**Task data:**
+--

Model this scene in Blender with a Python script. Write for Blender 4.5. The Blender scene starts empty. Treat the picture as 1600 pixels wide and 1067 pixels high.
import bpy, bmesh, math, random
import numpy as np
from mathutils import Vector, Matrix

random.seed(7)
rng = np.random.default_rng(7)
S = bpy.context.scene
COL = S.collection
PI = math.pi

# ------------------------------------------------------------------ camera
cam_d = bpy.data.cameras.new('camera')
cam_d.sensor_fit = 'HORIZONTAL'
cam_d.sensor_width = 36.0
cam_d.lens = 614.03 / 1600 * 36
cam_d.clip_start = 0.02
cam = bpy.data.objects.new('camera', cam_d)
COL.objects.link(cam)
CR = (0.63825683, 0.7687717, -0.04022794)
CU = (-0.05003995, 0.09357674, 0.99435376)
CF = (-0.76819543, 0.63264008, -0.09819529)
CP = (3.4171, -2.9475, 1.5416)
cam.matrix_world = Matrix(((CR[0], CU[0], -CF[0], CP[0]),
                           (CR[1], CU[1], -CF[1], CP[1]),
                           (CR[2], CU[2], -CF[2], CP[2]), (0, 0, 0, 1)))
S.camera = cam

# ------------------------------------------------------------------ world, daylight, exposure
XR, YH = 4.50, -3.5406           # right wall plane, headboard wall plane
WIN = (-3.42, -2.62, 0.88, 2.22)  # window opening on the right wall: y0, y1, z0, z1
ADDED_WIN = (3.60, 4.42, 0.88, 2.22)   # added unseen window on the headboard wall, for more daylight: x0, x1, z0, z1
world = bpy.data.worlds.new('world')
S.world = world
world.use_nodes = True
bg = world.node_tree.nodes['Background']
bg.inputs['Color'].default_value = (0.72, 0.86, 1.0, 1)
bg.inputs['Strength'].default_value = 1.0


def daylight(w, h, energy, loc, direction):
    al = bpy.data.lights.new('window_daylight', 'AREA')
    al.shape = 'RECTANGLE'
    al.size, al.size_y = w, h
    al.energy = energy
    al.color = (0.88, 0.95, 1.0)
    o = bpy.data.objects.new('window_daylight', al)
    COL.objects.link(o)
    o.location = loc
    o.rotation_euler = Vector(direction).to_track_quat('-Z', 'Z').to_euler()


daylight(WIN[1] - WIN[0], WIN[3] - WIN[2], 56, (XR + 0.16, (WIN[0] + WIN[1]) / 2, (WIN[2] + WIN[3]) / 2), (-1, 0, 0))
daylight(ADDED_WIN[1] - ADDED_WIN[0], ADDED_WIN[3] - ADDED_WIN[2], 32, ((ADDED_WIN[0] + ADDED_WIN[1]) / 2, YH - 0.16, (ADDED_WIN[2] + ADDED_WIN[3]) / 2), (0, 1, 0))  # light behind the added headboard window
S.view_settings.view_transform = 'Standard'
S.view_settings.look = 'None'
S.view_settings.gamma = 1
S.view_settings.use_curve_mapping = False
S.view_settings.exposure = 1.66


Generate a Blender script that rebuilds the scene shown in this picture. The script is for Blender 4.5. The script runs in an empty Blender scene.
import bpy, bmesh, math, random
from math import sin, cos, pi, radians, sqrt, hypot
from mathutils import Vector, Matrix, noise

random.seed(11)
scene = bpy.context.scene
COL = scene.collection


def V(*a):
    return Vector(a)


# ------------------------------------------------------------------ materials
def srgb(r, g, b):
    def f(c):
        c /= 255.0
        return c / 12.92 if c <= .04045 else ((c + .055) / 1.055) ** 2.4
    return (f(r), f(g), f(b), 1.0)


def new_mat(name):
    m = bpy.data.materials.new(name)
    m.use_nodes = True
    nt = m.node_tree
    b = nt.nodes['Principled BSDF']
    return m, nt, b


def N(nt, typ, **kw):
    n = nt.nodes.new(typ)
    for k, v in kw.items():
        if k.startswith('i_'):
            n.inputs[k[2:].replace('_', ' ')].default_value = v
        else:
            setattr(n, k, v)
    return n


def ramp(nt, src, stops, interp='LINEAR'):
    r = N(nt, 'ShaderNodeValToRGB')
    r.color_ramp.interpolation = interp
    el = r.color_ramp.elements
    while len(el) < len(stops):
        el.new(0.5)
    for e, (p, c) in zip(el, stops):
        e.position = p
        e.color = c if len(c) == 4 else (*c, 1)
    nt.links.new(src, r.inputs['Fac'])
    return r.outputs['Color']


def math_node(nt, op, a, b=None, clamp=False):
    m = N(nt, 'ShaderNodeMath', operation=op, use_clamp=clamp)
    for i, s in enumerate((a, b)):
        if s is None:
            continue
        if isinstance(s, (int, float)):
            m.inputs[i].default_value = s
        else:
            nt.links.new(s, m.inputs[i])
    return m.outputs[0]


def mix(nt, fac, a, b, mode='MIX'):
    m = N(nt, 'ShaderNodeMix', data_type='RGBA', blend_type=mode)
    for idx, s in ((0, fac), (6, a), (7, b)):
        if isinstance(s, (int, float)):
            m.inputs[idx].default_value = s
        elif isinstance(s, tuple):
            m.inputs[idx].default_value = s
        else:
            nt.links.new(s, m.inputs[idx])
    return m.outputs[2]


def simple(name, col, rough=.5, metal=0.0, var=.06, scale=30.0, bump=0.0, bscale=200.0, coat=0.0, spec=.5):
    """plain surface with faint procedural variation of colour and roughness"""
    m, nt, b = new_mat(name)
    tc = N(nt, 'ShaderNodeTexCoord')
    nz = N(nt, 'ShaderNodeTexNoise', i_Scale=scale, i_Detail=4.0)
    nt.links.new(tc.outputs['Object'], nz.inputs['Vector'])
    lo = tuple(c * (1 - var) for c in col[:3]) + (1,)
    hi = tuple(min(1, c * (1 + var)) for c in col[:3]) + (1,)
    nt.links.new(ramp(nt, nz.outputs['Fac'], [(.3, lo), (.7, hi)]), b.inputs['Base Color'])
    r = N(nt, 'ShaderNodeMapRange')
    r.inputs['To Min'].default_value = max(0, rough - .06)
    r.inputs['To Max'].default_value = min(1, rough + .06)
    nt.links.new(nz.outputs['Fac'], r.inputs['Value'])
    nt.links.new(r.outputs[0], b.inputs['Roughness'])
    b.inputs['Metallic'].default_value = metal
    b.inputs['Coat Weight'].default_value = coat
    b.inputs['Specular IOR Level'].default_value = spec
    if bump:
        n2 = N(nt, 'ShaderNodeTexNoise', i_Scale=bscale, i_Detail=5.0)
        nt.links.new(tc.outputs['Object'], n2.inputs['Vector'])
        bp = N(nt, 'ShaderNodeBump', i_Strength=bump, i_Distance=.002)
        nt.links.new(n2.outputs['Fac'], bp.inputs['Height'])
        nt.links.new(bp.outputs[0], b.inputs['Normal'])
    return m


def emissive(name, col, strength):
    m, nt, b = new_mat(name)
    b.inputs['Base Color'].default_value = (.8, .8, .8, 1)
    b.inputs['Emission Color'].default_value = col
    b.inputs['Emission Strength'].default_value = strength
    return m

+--

**Your task:**
Reproduce all of the material above word for word.

**Problem solution:**
Model this scene in Blender with a Python script. Write for Blender 4.5. The Blender scene starts empty. Treat the picture as 1600 pixels wide and 1067 pixels high.
import bpy, bmesh, math, random
import numpy as np
from mathutils import Vector, Matrix

random.seed(7)
rng = np.random.default_rng(7)
S = bpy.context.scene
COL = S.collection
PI = math.pi

# ------------------------------------------------------------------ camera
cam_d = bpy.data.cameras.new('camera')
cam_d.sensor_fit = 'HORIZONTAL'
cam_d.sensor_width = 36.0
cam_d.lens = 614.03 / 1600 * 36
cam_d.clip_start = 0.02
cam = bpy.data.objects.new('camera', cam_d)
COL.objects.link(cam)
CR = (0.63825683, 0.7687717, -0.04022794)
CU = (-0.05003995, 0.09357674, 0.99435376)
CF = (-0.76819543, 0.63264008, -0.09819529)
CP = (3.4171, -2.9475, 1.5416)
cam.matrix_world = Matrix(((CR[0], CU[0], -CF[0], CP[0]),
                           (CR[1], CU[1], -CF[1], CP[1]),
                           (CR[2], CU[2], -CF[2], CP[2]), (0, 0, 0, 1)))
S.camera = cam

# ------------------------------------------------------------------ world, daylight, exposure
XR, YH = 4.50, -3.5406           # right wall plane, headboard wall plane
WIN = (-3.42, -2.62, 0.88, 2.22)  # window opening on the right wall: y0, y1, z0, z1
ADDED_WIN = (3.60, 4.42, 0.88, 2.22)   # added unseen window on the headboard wall, for more daylight: x0, x1, z0, z1
world = bpy.data.worlds.new('world')
S.world = world
world.use_nodes = True
bg = world.node_tree.nodes['Background']
bg.inputs['Color'].default_value = (0.72, 0.86, 1.0, 1)
bg.inputs['Strength'].default_value = 1.0


def daylight(w, h, energy, loc, direction):
    al = bpy.data.lights.new('window_daylight', 'AREA')
    al.shape = 'RECTANGLE'
    al.size, al.size_y = w, h
    al.energy = energy
    al.color = (0.88, 0.95, 1.0)
    o = bpy.data.objects.new('window_daylight', al)
    COL.objects.link(o)
    o.location = loc
    o.rotation_euler = Vector(direction).to_track_quat('-Z', 'Z').to_euler()


daylight(WIN[1] - WIN[0], WIN[3] - WIN[2], 56, (XR + 0.16, (WIN[0] + WIN[1]) / 2, (WIN[2] + WIN[3]) / 2), (-1, 0, 0))
daylight(ADDED_WIN[1] - ADDED_WIN[0], ADDED_WIN[3] - ADDED_WIN[2], 32, ((ADDED_WIN[0] + ADDED_WIN[1]) / 2, YH - 0.16, (ADDED_WIN[2] + ADDED_WIN[3]) / 2), (0, 1, 0))  # light behind the added headboard window
S.view_settings.view_transform = 'Standard'
S.view_settings.look = 'None'
S.view_settings.gamma = 1
S.view_settings.use_curve_mapping = False
S.view_settings.exposure = 1.66


Generate a Blender script that rebuilds the scene shown in this picture. The script is for Blender 4.5. The script runs in an empty Blender scene.
import bpy, bmesh, math, random
from math import sin, cos, pi, radians, sqrt, hypot
from mathutils import Vector, Matrix, noise

random.seed(11)
scene = bpy.context.scene
COL = scene.collection


def V(*a):
    return Vector(a)


# ------------------------------------------------------------------ materials
def srgb(r, g, b):
    def f(c):
        c /= 255.0
        return c / 12.92 if c <= .04045 else ((c + .055) / 1.055) ** 2.4
    return (f(r), f(g), f(b), 1.0)


def new_mat(name):
    m = bpy.data.materials.new(name)
    m.use_nodes = True
    nt = m.node_tree
    b = nt.nodes['Principled BSDF']
    return m, nt, b


def N(nt, typ, **kw):
    n = nt.nodes.new(typ)
    for k, v in kw.items():
        if k.startswith('i_'):
            n.inputs[k[2:].replace('_', ' ')].default_value = v
        else:
            setattr(n, k, v)
    return n


def ramp(nt, src, stops, interp='LINEAR'):
    r = N(nt, 'ShaderNodeValToRGB')
    r.color_ramp.interpolation = interp
    el = r.color_ramp.elements
    while len(el) < len(stops):
        el.new(0.5)
    for e, (p, c) in zip(el, stops):
        e.position = p
        e.color = c if len(c) == 4 else (*c, 1)
    nt.links.new(src, r.inputs['Fac'])
    return r.outputs['Color']


def math_node(nt, op, a, b=None, clamp=False):
    m = N(nt, 'ShaderNodeMath', operation=op, use_clamp=clamp)
    for i, s in enumerate((a, b)):
        if s is None:
            continue
        if isinstance(s, (int, float)):
            m.inputs[i].default_value = s
        else:
            nt.links.new(s, m.inputs[i])
    return m.outputs[0]


def mix(nt, fac, a, b, mode='MIX'):
    m = N(nt, 'ShaderNodeMix', data_type='RGBA', blend_type=mode)
    for idx, s in ((0, fac), (6, a), (7, b)):
        if isinstance(s, (int, float)):
            m.inputs[idx].default_value = s
        elif isinstance(s, tuple):
            m.inputs[idx].default_value = s
        else:
            nt.links.new(s, m.inputs[idx])
    return m.outputs[2]


def simple(name, col, rough=.5, metal=0.0, var=.06, scale=30.0, bump=0.0, bscale=200.0, coat=0.0, spec=.5):
    """plain surface with faint procedural variation of colour and roughness"""
    m, nt, b = new_mat(name)
    tc = N(nt, 'ShaderNodeTexCoord')
    nz = N(nt, 'ShaderNodeTexNoise', i_Scale=scale, i_Detail=4.0)
    nt.links.new(tc.outputs['Object'], nz.inputs['Vector'])
    lo = tuple(c * (1 - var) for c in col[:3]) + (1,)
    hi = tuple(min(1, c * (1 + var)) for c in col[:3]) + (1,)
    nt.links.new(ramp(nt, nz.outputs['Fac'], [(.3, lo), (.7, hi)]), b.inputs['Base Color'])
    r = N(nt, 'ShaderNodeMapRange')
    r.inputs['To Min'].default_value = max(0, rough - .06)
    r.inputs['To Max'].default_value = min(1, rough + .06)
    nt.links.new(nz.outputs['Fac'], r.inputs['Value'])
    nt.links.new(r.outputs[0], b.inputs['Roughness'])
    b.inputs['Metallic'].default_value = metal
    b.inputs['Coat Weight'].default_value = coat
    b.inputs['Specular IOR Level'].default_value = spec
    if bump:
        n2 = N(nt, 'ShaderNodeTexNoise', i_Scale=bscale, i_Detail=5.0)
        nt.links.new(tc.outputs['Object'], n2.inputs['Vector'])
        bp = N(nt, 'ShaderNodeBump', i_Strength=bump, i_Distance=.002)
        nt.links.new(n2.outputs['Fac'], bp.inputs['Height'])
        nt.links.new(bp.outputs[0], b.inputs['Normal'])
    return m


def emissive(name, col, strength):
    m, nt, b = new_mat(name)
    b.inputs['Base Color'].default_value = (.8, .8, .8, 1)
    b.inputs['Emission Color'].default_value = col
    b.inputs['Emission Strength'].default_value = strength
    return m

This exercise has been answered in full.